Description of the task - Please, without the pictures, retype exactly the lines from the start of the material through the line that holds "sc.camera = cam".

-- start Task material --

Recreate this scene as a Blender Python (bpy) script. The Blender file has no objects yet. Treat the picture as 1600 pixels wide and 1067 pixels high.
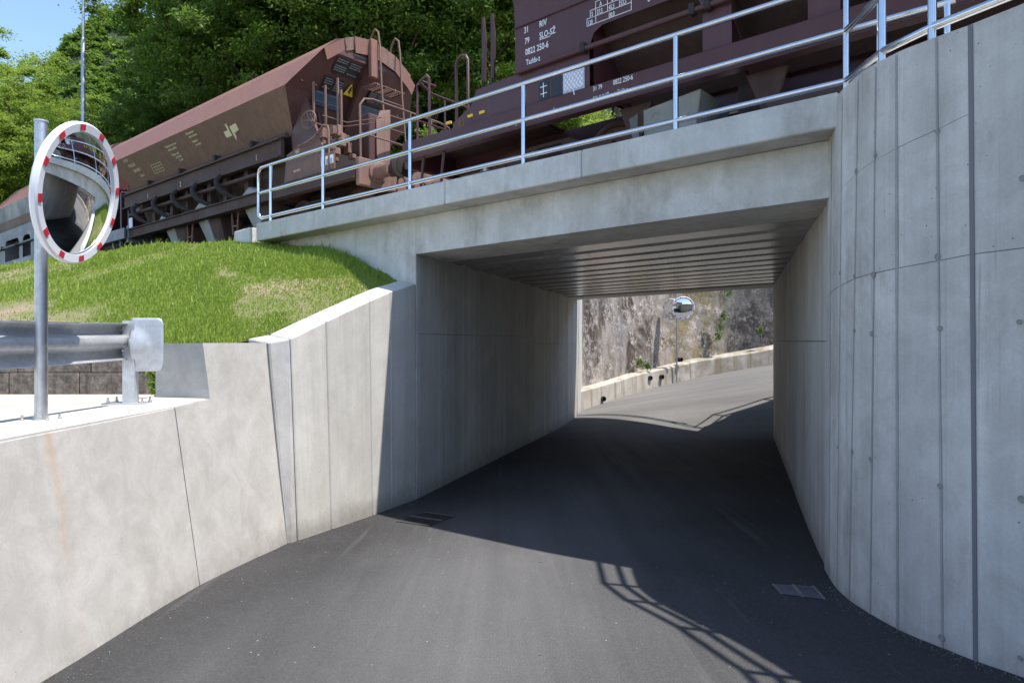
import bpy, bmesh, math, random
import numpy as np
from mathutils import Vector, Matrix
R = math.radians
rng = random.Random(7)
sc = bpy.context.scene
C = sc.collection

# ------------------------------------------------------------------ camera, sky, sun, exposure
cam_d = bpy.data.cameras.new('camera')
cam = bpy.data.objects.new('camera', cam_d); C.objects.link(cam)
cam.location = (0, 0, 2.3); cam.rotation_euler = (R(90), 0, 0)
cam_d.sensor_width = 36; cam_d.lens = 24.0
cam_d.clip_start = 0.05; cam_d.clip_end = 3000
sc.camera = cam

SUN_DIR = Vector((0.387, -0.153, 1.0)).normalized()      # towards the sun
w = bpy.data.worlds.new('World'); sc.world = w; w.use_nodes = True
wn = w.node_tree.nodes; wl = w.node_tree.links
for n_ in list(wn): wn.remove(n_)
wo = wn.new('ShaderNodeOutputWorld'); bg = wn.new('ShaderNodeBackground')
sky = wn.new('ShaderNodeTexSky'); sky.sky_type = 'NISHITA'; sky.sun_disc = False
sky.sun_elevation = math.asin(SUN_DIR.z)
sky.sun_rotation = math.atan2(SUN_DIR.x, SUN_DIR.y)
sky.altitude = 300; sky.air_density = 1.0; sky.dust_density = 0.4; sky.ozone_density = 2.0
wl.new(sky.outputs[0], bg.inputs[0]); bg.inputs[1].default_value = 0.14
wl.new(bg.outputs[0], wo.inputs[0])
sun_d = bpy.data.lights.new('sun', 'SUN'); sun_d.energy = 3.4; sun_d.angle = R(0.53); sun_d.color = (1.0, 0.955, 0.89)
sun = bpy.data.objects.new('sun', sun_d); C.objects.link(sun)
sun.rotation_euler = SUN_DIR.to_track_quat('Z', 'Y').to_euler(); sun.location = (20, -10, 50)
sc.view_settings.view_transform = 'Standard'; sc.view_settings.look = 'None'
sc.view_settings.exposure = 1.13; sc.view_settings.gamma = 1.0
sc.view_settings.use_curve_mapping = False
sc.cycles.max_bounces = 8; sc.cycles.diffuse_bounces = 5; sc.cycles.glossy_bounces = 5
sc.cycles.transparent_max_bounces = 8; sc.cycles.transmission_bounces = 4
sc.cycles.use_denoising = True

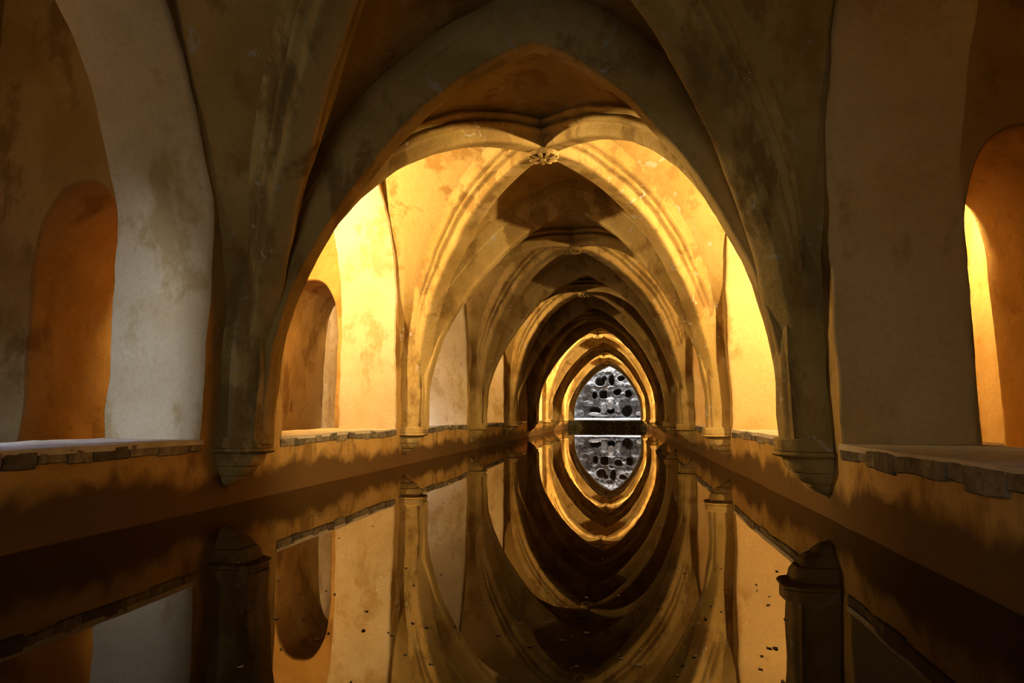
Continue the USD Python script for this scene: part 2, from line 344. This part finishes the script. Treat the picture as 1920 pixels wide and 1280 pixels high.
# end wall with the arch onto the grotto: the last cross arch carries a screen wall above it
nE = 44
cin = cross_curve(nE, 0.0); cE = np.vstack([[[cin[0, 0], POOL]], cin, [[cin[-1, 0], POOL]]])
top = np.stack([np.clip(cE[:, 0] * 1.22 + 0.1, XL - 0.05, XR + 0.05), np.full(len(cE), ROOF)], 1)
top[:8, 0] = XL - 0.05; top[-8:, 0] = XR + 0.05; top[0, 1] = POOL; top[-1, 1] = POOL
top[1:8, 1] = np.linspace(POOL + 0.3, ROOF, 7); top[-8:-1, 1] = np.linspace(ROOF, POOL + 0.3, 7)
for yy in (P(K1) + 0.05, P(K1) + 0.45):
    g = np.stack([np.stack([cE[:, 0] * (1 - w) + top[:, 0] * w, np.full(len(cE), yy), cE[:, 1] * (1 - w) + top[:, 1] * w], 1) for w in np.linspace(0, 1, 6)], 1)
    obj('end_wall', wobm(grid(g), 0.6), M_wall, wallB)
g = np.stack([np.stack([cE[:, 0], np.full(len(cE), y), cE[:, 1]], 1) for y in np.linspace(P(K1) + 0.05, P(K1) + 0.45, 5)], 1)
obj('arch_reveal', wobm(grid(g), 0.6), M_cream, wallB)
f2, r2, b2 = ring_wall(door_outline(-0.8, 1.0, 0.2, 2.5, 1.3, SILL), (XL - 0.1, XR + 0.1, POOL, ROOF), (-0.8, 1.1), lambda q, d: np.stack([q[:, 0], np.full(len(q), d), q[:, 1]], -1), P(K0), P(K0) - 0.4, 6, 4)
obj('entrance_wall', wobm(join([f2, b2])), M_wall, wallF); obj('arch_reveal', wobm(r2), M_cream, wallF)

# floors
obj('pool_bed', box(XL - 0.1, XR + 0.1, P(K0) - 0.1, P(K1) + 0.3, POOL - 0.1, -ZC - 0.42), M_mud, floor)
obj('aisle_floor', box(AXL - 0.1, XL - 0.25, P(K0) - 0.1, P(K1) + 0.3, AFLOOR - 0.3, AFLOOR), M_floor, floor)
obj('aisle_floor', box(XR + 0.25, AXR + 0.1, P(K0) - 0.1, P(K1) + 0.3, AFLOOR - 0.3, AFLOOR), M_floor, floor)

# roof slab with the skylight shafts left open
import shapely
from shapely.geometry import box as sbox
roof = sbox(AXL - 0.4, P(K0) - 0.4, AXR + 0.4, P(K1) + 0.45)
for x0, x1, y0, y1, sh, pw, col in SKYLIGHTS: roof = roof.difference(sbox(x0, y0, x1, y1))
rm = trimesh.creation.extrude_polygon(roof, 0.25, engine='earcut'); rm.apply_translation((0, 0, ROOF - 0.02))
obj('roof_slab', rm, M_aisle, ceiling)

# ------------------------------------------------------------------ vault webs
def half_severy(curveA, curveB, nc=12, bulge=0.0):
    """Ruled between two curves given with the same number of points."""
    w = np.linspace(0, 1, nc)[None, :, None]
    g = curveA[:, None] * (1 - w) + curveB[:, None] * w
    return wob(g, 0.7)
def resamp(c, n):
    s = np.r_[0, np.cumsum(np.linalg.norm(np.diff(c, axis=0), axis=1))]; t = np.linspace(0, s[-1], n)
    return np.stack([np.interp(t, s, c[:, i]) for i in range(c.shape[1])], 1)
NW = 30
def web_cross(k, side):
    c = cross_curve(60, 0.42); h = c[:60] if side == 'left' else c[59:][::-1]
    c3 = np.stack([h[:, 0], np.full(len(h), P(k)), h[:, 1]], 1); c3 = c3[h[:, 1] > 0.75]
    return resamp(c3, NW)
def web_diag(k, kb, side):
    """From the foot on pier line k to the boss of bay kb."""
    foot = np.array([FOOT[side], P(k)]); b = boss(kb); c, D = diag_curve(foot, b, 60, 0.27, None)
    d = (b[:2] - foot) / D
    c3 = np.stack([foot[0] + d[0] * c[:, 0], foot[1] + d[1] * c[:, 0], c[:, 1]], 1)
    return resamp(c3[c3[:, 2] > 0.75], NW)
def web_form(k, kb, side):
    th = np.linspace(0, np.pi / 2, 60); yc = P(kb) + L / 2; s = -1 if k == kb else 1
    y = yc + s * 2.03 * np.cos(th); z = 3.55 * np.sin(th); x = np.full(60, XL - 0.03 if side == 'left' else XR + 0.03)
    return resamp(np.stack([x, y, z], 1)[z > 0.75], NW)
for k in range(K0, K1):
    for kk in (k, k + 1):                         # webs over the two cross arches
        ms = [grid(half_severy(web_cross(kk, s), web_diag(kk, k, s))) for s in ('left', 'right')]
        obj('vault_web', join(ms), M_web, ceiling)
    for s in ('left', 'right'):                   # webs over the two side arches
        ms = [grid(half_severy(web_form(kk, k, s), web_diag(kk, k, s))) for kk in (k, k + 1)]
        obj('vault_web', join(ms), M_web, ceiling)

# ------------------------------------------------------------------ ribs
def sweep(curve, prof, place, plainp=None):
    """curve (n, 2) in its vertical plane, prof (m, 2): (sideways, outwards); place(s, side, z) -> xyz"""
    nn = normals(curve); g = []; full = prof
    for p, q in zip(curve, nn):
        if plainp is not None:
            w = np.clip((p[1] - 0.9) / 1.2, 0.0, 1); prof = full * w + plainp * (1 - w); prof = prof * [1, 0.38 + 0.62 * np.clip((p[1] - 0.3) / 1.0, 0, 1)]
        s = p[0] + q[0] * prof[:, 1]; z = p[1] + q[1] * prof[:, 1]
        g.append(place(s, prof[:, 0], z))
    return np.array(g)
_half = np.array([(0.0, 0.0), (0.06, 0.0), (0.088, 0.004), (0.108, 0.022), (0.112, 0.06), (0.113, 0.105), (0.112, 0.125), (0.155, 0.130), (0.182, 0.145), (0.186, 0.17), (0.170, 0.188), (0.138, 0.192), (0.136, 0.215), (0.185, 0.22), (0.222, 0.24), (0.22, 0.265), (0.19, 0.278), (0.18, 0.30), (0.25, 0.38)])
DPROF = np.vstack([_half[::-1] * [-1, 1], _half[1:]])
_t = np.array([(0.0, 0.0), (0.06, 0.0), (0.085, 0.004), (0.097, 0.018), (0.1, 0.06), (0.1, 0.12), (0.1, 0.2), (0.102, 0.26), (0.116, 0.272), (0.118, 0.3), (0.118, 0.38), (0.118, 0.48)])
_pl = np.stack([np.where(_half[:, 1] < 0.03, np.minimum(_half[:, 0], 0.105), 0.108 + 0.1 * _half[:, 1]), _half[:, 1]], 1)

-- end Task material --

The result -
Recreate this scene as a Blender Python (bpy) script. The Blender file has no objects yet. Treat the picture as 1600 pixels wide and 1067 pixels high.
import bpy, bmesh, math, random
import numpy as np
from mathutils import Vector, Matrix
R = math.radians
rng = random.Random(7)
sc = bpy.context.scene
C = sc.collection

# ------------------------------------------------------------------ camera, sky, sun, exposure
cam_d = bpy.data.cameras.new('camera')
cam = bpy.data.objects.new('camera', cam_d); C.objects.link(cam)
cam.location = (0, 0, 2.3); cam.rotation_euler = (R(90), 0, 0)
cam_d.sensor_width = 36; cam_d.lens = 24.0
cam_d.clip_start = 0.05; cam_d.clip_end = 3000
sc.camera = cam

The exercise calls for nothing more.